Prüfstein für jede Finanzierung ist dabei die nachgewiesene Nachhaltigkeit. Eine zeitlich
begrenzte Projektfinanzierung mit immer wieder kehrenden Antragsritualen halte ich nicht für
angebracht. Wenn wir es ernst meinen mit einer Familienförderung, die über punktuelle Hilfe
hinausgeht, dann müssen wir stabile Strukturen finanzieren. Das bedeutet für den Kindergarten:
ausreichende Räume und ausreichendes, fachlich geschultes Personal. Das Deutsche
Jugendinstitut hat ausdrücklich die unsichere Finanzsituation der Mütterzentren des ADS-
Grenzfriedensbund dokumentiert, um auf ein Defizit aufmerksam zu machen.

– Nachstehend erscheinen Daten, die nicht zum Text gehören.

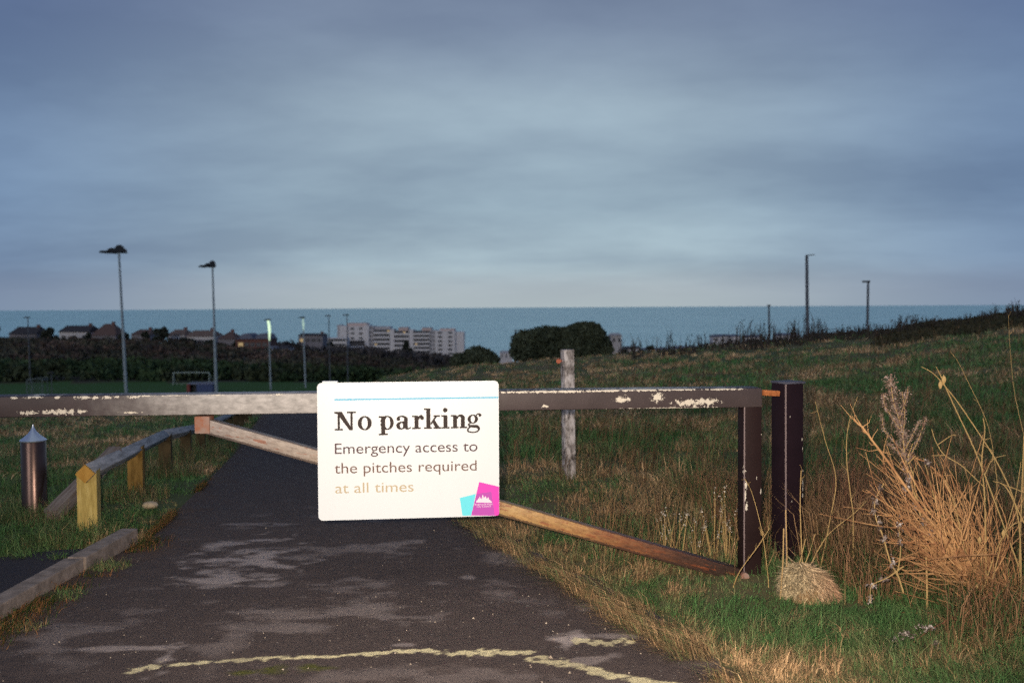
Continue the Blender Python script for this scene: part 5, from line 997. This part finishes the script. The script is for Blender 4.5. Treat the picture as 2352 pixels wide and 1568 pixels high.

Für ein Familienzentrum mit familienfreundlichen Öffnungszeiten und einem mehrsprachigem
Angebot braucht es allerdings mehr. Nur sollte man das wie den Kindergärten und deren Trägern
selber überlassen. Das hat die Anhörung von Trägern ja deutlich gezeigt. Sie wollen unterstützt
werden, aber sie wollen auch verschiedene Wege gehen können. Je nachdem, was vor Ort
benötigt wird. Und das sollten wir auch so belassen. 3
Der SSW lehnt den Aufbau von Parallelstrukturen deshalb kategorisch ab. Zugegeben, ist der
Kindergarten für viele Eltern die einzige öffentliche Institution, in die sie gerne und ohne
Vorbehalte gehen, und damit der ideale Ort für niedrigschwellige Familienangebote. Dennoch
darf die leichte Erreichbarkeit der Kitas nicht dazu verführen, bestehende andere Strukturen zu
vernachlässigen. Wir haben beispielsweise ein funktionierendes Netz von Familienbildungsstellen
im Land, wie nicht zuletzt der jüngste Bericht der Sozialministerin gezeigt hat. Diese sind,
zugegebenermaßen, nicht allzu üppig ausgestattet, aber dennoch sind sie als Anlaufstellen für
Familien eingerichtet und diese sind auch bei den Familien anerkannt. Gleiches gilt auch regional
für die bestehenden Gesundheitsämter.


Die erfolgreiche Arbeit des im Antrag der Großen Koalition ausdrücklich genannten Trägers,
nämlich des ADS-Grenzfriedensbund, besteht ja in Flensburg zum großen Teil aus der
erfolgreichen Vernetzung von Kindergarten und dem Haus der Familie in Flensburg, also einer
klassischen Drehscheibe für familienbezogenen Angebote aller Art von der Selbsthilfegruppe bis
zum Säuglingsschwimmen. Hier werden also die Angebote vernetzt und etwas bekannt gemacht,
was einige Eltern nicht kennen. Letztlich kann auch das beste Elterncafé nur dazu dienen,
Informationen zu erschließen und auf funktionierende Institutionen zu verweisen; deren fachliche
Arbeit kann die Kita nicht ersetzen.


Es ist darum nicht einzusehen, dass Familienbildungsstätten im Ernstfall schließen müssen,
während der Kindergarten die notwendigen Strukturen erst aufbauen muss. Das Gleiche gilt wie
gesagt auch für unser öffentliches Gesundheitswesen, dessen Angebote bereits jetzt als
Teilangebot eines Familienzentrums zu verstehen sind.